# Supplied entries

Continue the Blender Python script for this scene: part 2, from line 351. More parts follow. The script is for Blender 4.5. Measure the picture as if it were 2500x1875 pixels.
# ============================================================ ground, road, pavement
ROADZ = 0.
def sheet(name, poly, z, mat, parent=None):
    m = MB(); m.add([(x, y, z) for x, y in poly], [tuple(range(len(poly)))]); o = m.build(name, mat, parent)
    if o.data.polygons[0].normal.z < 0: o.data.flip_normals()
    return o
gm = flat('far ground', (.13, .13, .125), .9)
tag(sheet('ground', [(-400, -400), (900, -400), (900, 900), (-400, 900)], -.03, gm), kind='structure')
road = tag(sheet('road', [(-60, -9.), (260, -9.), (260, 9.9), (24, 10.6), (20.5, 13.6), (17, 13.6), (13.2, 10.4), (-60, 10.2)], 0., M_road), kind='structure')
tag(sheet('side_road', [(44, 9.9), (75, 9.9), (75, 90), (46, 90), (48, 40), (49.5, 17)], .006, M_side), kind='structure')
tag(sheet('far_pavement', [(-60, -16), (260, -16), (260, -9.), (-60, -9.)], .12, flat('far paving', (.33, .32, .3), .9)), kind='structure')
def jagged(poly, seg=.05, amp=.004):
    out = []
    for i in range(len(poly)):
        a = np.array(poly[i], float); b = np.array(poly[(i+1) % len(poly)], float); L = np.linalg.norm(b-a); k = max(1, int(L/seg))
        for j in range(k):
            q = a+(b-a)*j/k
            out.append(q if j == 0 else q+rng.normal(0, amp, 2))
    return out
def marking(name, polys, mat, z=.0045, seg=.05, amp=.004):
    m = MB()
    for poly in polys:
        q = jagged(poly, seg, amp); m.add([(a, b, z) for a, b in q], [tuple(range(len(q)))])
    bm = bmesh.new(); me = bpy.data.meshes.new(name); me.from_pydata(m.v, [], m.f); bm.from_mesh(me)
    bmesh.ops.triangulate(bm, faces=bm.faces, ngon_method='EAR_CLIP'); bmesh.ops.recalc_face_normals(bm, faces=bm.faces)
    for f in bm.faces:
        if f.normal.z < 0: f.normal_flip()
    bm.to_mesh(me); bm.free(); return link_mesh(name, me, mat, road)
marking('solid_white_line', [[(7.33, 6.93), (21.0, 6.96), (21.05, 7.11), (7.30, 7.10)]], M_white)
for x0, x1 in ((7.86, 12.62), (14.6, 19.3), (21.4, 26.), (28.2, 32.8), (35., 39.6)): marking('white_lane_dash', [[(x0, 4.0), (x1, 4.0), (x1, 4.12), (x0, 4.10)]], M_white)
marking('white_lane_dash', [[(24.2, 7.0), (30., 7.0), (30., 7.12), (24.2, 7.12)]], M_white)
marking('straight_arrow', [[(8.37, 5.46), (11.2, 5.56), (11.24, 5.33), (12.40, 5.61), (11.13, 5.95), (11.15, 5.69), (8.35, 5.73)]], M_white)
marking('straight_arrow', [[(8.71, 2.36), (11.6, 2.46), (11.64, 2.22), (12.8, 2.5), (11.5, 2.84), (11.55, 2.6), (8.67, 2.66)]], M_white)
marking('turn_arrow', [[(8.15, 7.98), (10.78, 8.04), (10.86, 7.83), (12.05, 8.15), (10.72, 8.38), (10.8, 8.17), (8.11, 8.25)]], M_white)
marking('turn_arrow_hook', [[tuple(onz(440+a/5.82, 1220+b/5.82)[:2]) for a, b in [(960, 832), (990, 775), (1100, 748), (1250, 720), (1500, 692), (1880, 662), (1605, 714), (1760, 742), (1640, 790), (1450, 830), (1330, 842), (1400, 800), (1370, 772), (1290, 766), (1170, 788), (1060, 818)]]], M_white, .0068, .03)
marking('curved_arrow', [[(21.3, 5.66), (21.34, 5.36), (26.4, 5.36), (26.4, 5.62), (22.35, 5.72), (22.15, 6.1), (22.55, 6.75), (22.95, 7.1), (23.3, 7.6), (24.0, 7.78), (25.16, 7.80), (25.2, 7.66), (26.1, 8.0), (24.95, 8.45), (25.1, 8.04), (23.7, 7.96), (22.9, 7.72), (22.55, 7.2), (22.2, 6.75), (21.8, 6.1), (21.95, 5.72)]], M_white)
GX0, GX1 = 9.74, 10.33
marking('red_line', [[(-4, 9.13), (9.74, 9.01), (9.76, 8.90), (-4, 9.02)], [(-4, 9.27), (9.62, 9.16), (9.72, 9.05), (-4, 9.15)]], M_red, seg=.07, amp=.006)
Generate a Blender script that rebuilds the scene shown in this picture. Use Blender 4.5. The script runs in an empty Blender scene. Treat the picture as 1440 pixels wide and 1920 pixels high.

# Aim of the exercise
Print the material verbatim, all of it.

# Task response
Continue the Blender Python script for this scene: part 2, from line 351. More parts follow. The script is for Blender 4.5. Measure the picture as if it were 2500x1875 pixels.
# ============================================================ ground, road, pavement
ROADZ = 0.
def sheet(name, poly, z, mat, parent=None):
    m = MB(); m.add([(x, y, z) for x, y in poly], [tuple(range(len(poly)))]); o = m.build(name, mat, parent)
    if o.data.polygons[0].normal.z < 0: o.data.flip_normals()
    return o
gm = flat('far ground', (.13, .13, .125), .9)
tag(sheet('ground', [(-400, -400), (900, -400), (900, 900), (-400, 900)], -.03, gm), kind='structure')
road = tag(sheet('road', [(-60, -9.), (260, -9.), (260, 9.9), (24, 10.6), (20.5, 13.6), (17, 13.6), (13.2, 10.4), (-60, 10.2)], 0., M_road), kind='structure')
tag(sheet('side_road', [(44, 9.9), (75, 9.9), (75, 90), (46, 90), (48, 40), (49.5, 17)], .006, M_side), kind='structure')
tag(sheet('far_pavement', [(-60, -16), (260, -16), (260, -9.), (-60, -9.)], .12, flat('far paving', (.33, .32, .3), .9)), kind='structure')
def jagged(poly, seg=.05, amp=.004):
    out = []
    for i in range(len(poly)):
        a = np.array(poly[i], float); b = np.array(poly[(i+1) % len(poly)], float); L = np.linalg.norm(b-a); k = max(1, int(L/seg))
        for j in range(k):
            q = a+(b-a)*j/k
            out.append(q if j == 0 else q+rng.normal(0, amp, 2))
    return out
def marking(name, polys, mat, z=.0045, seg=.05, amp=.004):
    m = MB()
    for poly in polys:
        q = jagged(poly, seg, amp); m.add([(a, b, z) for a, b in q], [tuple(range(len(q)))])
    bm = bmesh.new(); me = bpy.data.meshes.new(name); me.from_pydata(m.v, [], m.f); bm.from_mesh(me)
    bmesh.ops.triangulate(bm, faces=bm.faces, ngon_method='EAR_CLIP'); bmesh.ops.recalc_face_normals(bm, faces=bm.faces)
    for f in bm.faces:
        if f.normal.z < 0: f.normal_flip()
    bm.to_mesh(me); bm.free(); return link_mesh(name, me, mat, road)
marking('solid_white_line', [[(7.33, 6.93), (21.0, 6.96), (21.05, 7.11), (7.30, 7.10)]], M_white)
for x0, x1 in ((7.86, 12.62), (14.6, 19.3), (21.4, 26.), (28.2, 32.8), (35., 39.6)): marking('white_lane_dash', [[(x0, 4.0), (x1, 4.0), (x1, 4.12), (x0, 4.10)]], M_white)
marking('white_lane_dash', [[(24.2, 7.0), (30., 7.0), (30., 7.12), (24.2, 7.12)]], M_white)
marking('straight_arrow', [[(8.37, 5.46), (11.2, 5.56), (11.24, 5.33), (12.40, 5.61), (11.13, 5.95), (11.15, 5.69), (8.35, 5.73)]], M_white)
marking('straight_arrow', [[(8.71, 2.36), (11.6, 2.46), (11.64, 2.22), (12.8, 2.5), (11.5, 2.84), (11.55, 2.6), (8.67, 2.66)]], M_white)
marking('turn_arrow', [[(8.15, 7.98), (10.78, 8.04), (10.86, 7.83), (12.05, 8.15), (10.72, 8.38), (10.8, 8.17), (8.11, 8.25)]], M_white)
marking('turn_arrow_hook', [[tuple(onz(440+a/5.82, 1220+b/5.82)[:2]) for a, b in [(960, 832), (990, 775), (1100, 748), (1250, 720), (1500, 692), (1880, 662), (1605, 714), (1760, 742), (1640, 790), (1450, 830), (1330, 842), (1400, 800), (1370, 772), (1290, 766), (1170, 788), (1060, 818)]]], M_white, .0068, .03)
marking('curved_arrow', [[(21.3, 5.66), (21.34, 5.36), (26.4, 5.36), (26.4, 5.62), (22.35, 5.72), (22.15, 6.1), (22.55, 6.75), (22.95, 7.1), (23.3, 7.6), (24.0, 7.78), (25.16, 7.80), (25.2, 7.66), (26.1, 8.0), (24.95, 8.45), (25.1, 8.04), (23.7, 7.96), (22.9, 7.72), (22.55, 7.2), (22.2, 6.75), (21.8, 6.1), (21.95, 5.72)]], M_white)
GX0, GX1 = 9.74, 10.33
marking('red_line', [[(-4, 9.13), (9.74, 9.01), (9.76, 8.90), (-4, 9.02)], [(-4, 9.27), (9.62, 9.16), (9.72, 9.05), (-4, 9.15)]], M_red, seg=.07, amp=.006)
Generate a Blender script that rebuilds the scene shown in this picture. Use Blender 4.5. The script runs in an empty Blender scene. Treat the picture as 1440 pixels wide and 1920 pixels high.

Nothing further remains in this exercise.